- **Aim**
Output every line exactly as written. Leave out pictures.

- **Data lines**
————————
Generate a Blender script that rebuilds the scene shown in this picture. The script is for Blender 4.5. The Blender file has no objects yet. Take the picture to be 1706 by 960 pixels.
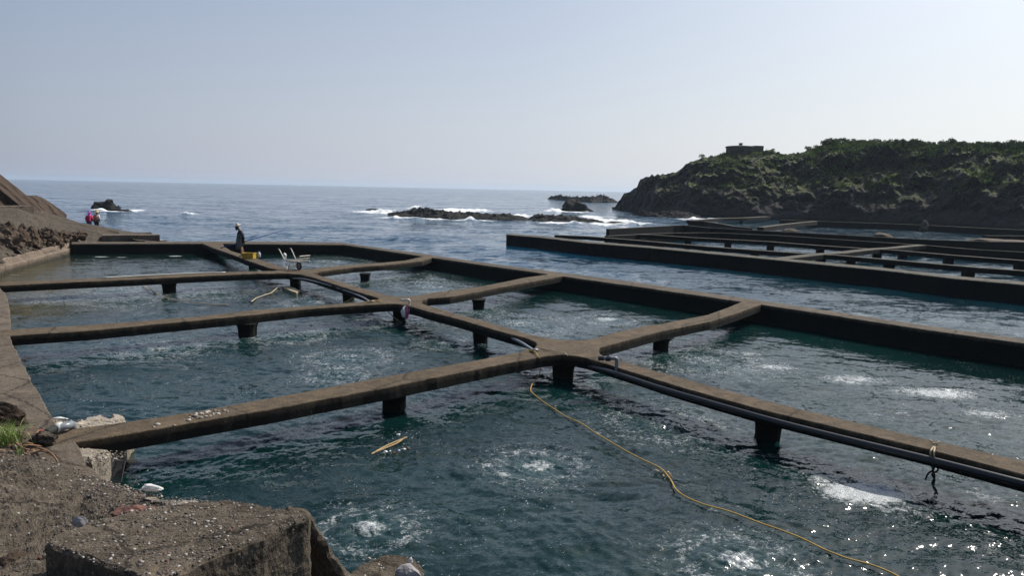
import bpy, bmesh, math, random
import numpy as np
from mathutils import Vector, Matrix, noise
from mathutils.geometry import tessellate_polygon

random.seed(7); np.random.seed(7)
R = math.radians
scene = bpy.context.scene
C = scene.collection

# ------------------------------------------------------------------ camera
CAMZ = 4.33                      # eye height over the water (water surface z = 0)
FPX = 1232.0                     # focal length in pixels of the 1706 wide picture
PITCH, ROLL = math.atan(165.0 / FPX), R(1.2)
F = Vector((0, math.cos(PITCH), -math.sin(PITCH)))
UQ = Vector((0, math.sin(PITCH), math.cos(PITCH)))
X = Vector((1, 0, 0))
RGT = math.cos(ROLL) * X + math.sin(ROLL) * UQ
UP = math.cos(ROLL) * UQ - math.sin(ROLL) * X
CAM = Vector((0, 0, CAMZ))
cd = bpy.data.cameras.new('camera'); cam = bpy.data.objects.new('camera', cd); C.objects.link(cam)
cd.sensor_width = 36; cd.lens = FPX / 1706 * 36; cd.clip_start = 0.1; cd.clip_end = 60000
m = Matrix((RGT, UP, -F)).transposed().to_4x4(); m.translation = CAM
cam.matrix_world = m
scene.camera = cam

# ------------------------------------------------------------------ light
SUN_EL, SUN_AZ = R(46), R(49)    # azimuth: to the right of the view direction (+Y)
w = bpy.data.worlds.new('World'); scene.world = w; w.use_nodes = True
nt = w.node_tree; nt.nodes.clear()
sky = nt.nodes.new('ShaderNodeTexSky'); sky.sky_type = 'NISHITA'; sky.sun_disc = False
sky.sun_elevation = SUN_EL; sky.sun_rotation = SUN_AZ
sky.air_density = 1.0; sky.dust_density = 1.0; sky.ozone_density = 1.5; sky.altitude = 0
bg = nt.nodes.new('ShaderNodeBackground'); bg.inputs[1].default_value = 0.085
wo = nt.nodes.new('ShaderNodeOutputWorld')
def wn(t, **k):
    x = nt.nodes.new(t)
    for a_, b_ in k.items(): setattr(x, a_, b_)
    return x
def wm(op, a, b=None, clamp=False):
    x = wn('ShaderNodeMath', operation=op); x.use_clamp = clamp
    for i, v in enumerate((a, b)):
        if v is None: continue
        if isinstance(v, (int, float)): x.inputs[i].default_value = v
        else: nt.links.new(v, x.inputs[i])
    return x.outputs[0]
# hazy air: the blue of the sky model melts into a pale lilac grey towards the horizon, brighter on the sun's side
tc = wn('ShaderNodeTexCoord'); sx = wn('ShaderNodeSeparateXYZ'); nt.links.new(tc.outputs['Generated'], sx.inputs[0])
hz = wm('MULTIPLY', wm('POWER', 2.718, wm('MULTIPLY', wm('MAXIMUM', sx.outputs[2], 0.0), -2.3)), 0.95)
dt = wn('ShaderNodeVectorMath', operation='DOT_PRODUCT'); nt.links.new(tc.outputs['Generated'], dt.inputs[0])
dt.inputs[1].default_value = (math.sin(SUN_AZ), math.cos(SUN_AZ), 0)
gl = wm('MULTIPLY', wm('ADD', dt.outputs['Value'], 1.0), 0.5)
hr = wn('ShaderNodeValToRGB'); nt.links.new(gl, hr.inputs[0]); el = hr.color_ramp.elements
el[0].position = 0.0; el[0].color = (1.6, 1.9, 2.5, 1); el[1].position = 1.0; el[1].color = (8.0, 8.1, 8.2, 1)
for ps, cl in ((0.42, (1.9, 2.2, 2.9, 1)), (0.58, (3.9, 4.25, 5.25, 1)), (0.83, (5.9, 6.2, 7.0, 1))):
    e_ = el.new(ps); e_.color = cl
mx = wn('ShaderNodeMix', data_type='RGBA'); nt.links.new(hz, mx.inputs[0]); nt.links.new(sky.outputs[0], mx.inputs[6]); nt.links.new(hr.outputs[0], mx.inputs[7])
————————
- **Output of the exercise**
Generate a Blender script that rebuilds the scene shown in this picture. The script is for Blender 4.5. The Blender file has no objects yet. Take the picture to be 1706 by 960 pixels.
import bpy, bmesh, math, random
import numpy as np
from mathutils import Vector, Matrix, noise
from mathutils.geometry import tessellate_polygon

random.seed(7); np.random.seed(7)
R = math.radians
scene = bpy.context.scene
C = scene.collection

# ------------------------------------------------------------------ camera
CAMZ = 4.33                      # eye height over the water (water surface z = 0)
FPX = 1232.0                     # focal length in pixels of the 1706 wide picture
PITCH, ROLL = math.atan(165.0 / FPX), R(1.2)
F = Vector((0, math.cos(PITCH), -math.sin(PITCH)))
UQ = Vector((0, math.sin(PITCH), math.cos(PITCH)))
X = Vector((1, 0, 0))
RGT = math.cos(ROLL) * X + math.sin(ROLL) * UQ
UP = math.cos(ROLL) * UQ - math.sin(ROLL) * X
CAM = Vector((0, 0, CAMZ))
cd = bpy.data.cameras.new('camera'); cam = bpy.data.objects.new('camera', cd); C.objects.link(cam)
cd.sensor_width = 36; cd.lens = FPX / 1706 * 36; cd.clip_start = 0.1; cd.clip_end = 60000
m = Matrix((RGT, UP, -F)).transposed().to_4x4(); m.translation = CAM
cam.matrix_world = m
scene.camera = cam

# ------------------------------------------------------------------ light
SUN_EL, SUN_AZ = R(46), R(49)    # azimuth: to the right of the view direction (+Y)
w = bpy.data.worlds.new('World'); scene.world = w; w.use_nodes = True
nt = w.node_tree; nt.nodes.clear()
sky = nt.nodes.new('ShaderNodeTexSky'); sky.sky_type = 'NISHITA'; sky.sun_disc = False
sky.sun_elevation = SUN_EL; sky.sun_rotation = SUN_AZ
sky.air_density = 1.0; sky.dust_density = 1.0; sky.ozone_density = 1.5; sky.altitude = 0
bg = nt.nodes.new('ShaderNodeBackground'); bg.inputs[1].default_value = 0.085
wo = nt.nodes.new('ShaderNodeOutputWorld')
def wn(t, **k):
    x = nt.nodes.new(t)
    for a_, b_ in k.items(): setattr(x, a_, b_)
    return x
def wm(op, a, b=None, clamp=False):
    x = wn('ShaderNodeMath', operation=op); x.use_clamp = clamp
    for i, v in enumerate((a, b)):
        if v is None: continue
        if isinstance(v, (int, float)): x.inputs[i].default_value = v
        else: nt.links.new(v, x.inputs[i])
    return x.outputs[0]
# hazy air: the blue of the sky model melts into a pale lilac grey towards the horizon, brighter on the sun's side
tc = wn('ShaderNodeTexCoord'); sx = wn('ShaderNodeSeparateXYZ'); nt.links.new(tc.outputs['Generated'], sx.inputs[0])
hz = wm('MULTIPLY', wm('POWER', 2.718, wm('MULTIPLY', wm('MAXIMUM', sx.outputs[2], 0.0), -2.3)), 0.95)
dt = wn('ShaderNodeVectorMath', operation='DOT_PRODUCT'); nt.links.new(tc.outputs['Generated'], dt.inputs[0])
dt.inputs[1].default_value = (math.sin(SUN_AZ), math.cos(SUN_AZ), 0)
gl = wm('MULTIPLY', wm('ADD', dt.outputs['Value'], 1.0), 0.5)
hr = wn('ShaderNodeValToRGB'); nt.links.new(gl, hr.inputs[0]); el = hr.color_ramp.elements
el[0].position = 0.0; el[0].color = (1.6, 1.9, 2.5, 1); el[1].position = 1.0; el[1].color = (8.0, 8.1, 8.2, 1)
for ps, cl in ((0.42, (1.9, 2.2, 2.9, 1)), (0.58, (3.9, 4.25, 5.25, 1)), (0.83, (5.9, 6.2, 7.0, 1))):
    e_ = el.new(ps); e_.color = cl
mx = wn('ShaderNodeMix', data_type='RGBA'); nt.links.new(hz, mx.inputs[0]); nt.links.new(sky.outputs[0], mx.inputs[6]); nt.links.new(hr.outputs[0], mx.inputs[7])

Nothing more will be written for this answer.